Friday, April 1, 2011

Stop Repeating Yourself. You Old Motherfucker. Your Skies Are Bad Enough. [He looks to the ground.] A Parody Is Better Than a Pun.

Please welcome today's guest DJ, blood brother Hamster, who sends this NSFW playlist! which I insist you listen to at work at full volume, motherfuckers.

I agree. Weirdest fucking days of our lives. Hope to see you Wednesday.

Hamster belongs to the exclusive group of three people who were both at my wedding almost twenty-two years ago and who read this shitty blog. The other two have to submit their playlists for this shitty blog's administrative thumbs-up or thumbs-down. Hamster can request any motherfucking song at any motherfucking time and I will motherfucking post it if I can motherfucking find it.

O! I agree with this too:

Peace, this is my favorite post ever Since The Last Until The Nest, a new word, STLUTN, pronounced as you please, may you be stlutned often in grace and with faith.

I think that sums things up except for the necessary poem (I was told I post poetry to bolster my bleggal authority, to which I say, Yeah, sure, that too) (and Hamster you're getting the Spicer for your birthday), PLUS our guest DJ has one more song.


Jack Spicer

Nothing is known about Helen but her voice
Strange glittering sparks
Lighting no fires but what is reechoed
Rechorded, set on the icy sea.

All history is one, as all the North Pole is one
Magnetic, music to play with, ice
That has had to do with vision
And each one of us, naked.
Partners. Naked.

*       *       *

Helen: A Revision
ZEUS: It is to be assumed that I do not exist while most people in the vision assume that I do exist. This is to be one of the extents of meaning between the players and the audience. I have to talk like this because I am the lord of both kinds of sky—and I don't mean your sky and their sky because they are signs, I mean the bright sky and the burning sky. I have no intention of showing you my limits. The players in this poem are players. They have taken their parts not to deceive you [or me for that matter] but because they have been paid in love or coin to be players. I have known for a long time that there is not a fourth wall in a play. I am called Zeus and I know this.
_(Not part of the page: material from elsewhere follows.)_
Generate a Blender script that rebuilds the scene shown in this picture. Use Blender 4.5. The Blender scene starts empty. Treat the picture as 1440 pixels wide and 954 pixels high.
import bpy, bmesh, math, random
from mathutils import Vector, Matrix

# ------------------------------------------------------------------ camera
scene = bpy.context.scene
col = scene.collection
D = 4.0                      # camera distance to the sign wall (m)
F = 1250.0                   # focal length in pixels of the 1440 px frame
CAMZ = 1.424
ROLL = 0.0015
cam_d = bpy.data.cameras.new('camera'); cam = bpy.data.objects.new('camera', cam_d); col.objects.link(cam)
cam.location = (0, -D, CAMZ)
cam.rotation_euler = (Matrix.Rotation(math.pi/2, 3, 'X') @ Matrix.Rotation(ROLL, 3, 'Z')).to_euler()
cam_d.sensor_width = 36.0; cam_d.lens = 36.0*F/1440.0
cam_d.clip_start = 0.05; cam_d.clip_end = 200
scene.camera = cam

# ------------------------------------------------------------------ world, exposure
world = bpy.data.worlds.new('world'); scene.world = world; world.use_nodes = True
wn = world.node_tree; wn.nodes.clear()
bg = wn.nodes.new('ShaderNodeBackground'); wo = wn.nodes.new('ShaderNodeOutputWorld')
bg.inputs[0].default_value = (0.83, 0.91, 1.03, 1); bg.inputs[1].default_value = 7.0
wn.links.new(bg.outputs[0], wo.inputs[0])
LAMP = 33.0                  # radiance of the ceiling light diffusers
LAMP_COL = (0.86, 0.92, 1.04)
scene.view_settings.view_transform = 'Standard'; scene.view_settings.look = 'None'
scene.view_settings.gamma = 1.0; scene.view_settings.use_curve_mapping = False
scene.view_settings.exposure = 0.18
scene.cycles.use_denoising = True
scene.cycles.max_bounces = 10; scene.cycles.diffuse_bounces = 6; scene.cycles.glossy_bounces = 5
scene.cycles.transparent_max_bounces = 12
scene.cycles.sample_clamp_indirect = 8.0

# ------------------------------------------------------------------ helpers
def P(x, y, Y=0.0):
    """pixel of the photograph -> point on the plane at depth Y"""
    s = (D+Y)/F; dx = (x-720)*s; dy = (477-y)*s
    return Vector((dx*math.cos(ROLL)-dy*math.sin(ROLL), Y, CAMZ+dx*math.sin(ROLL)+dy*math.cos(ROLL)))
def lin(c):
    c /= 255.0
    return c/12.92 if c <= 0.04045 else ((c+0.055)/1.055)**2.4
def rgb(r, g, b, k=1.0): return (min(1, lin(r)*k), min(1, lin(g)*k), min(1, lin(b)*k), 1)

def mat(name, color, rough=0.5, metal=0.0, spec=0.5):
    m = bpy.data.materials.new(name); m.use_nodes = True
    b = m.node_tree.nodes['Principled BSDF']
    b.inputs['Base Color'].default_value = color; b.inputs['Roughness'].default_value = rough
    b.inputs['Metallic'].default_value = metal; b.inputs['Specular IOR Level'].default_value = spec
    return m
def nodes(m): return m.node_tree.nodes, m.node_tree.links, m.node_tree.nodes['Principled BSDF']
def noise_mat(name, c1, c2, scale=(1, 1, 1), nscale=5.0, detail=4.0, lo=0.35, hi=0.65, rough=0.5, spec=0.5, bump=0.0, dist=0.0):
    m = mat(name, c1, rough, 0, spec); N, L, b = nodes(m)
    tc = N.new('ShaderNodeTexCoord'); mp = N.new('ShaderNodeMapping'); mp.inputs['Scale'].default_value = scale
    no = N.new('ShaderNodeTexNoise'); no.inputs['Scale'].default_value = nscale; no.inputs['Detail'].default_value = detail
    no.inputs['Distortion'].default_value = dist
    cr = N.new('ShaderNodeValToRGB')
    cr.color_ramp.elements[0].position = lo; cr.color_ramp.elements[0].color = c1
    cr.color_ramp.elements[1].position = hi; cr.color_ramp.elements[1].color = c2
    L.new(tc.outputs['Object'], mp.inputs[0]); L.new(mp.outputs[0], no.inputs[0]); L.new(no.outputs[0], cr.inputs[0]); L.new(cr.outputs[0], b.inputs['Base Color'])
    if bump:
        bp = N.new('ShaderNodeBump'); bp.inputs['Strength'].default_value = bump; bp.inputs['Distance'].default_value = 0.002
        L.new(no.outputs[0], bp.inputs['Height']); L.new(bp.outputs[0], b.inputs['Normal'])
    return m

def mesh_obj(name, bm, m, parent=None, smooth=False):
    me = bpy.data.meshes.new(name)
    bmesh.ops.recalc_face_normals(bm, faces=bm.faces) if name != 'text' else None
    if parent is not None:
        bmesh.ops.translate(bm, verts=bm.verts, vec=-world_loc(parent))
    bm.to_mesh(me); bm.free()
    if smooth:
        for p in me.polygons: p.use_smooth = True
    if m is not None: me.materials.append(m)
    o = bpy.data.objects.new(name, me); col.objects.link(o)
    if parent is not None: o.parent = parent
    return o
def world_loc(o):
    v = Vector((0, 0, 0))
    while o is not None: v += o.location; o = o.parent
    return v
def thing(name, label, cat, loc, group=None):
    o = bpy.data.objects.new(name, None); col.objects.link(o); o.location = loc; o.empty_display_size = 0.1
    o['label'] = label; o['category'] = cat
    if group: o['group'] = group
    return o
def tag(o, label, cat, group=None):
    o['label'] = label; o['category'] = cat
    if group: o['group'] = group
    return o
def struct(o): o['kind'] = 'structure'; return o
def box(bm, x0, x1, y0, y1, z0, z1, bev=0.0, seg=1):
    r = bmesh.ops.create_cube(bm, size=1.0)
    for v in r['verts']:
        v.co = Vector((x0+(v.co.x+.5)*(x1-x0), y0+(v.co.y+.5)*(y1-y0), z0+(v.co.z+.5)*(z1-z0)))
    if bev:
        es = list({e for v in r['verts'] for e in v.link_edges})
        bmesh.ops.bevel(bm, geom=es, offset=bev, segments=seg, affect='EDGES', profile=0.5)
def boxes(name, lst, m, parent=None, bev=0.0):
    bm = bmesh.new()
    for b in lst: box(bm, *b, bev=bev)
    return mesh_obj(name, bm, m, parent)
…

THERSITES: [Running out on the construction of the stage.] The fourth wall is not as important as you think it is.

ZEUS: [Disturbed but carrying it off like a good Master of Ceremonial.] Thersites is involuntary. [He puts his arm around him.] I could not play a part if I were not a player.

THERSITES: Reveal yourself to me and don't pretend that there are people watching you. I am alone on the stage with you. Tell me the plot of the play.

ZEUS: [Standing away.] Don't try to talk if you don't have to. You must admit there is no audience. Everything is done for you.

THERSITES: Stop repeating yourself. You old motherfucker. Your skies are bad enough. [He looks to the ground.] A parody is better than a pun.

ZEUS: I do not understand your language.

[They are silent together for a moment and then the curtain drops.]

*       *       *

And if he dies on this road throw wild blackberries at his ghost
And if he doesn't, and he won't, hope the cost
Hope the cost.

And the tenor of the what meets the why at the edge
Like a backwards image of each terror's lodge
Each terror's lodge.

And if he cries put his heart out with a lantern's goat
Where they say all passages to pay the debt
The lighted yet.

*       *       *

The focus sing
Is not their business. Their backs lay
By not altogether being there.
Here and there in swamps and villages.
How doth the silly crocodile
Amuse the Muse

*       *       *

And in the skyey march of flesh
That boundary line where no body is
Preserve us, lord, from aches and harms
And bring my death.

Both air and water rattle there
And mud and fire
Preserve us, lord, from what would share a shroud
and bring my death.

A vagrant bird flies to the glossy limbs
The battlefield has harms. The trees have half
Their branches shot away. Preserve us, lord
From hair and mud and flesh.


  1. I was told I post poetry to bolster my bleggal authority, to which I say, Yeah, sure, that too

    Good thing I'm aiming for silly instead of authority.

  2. I'm sorry, but this library cares about its clients.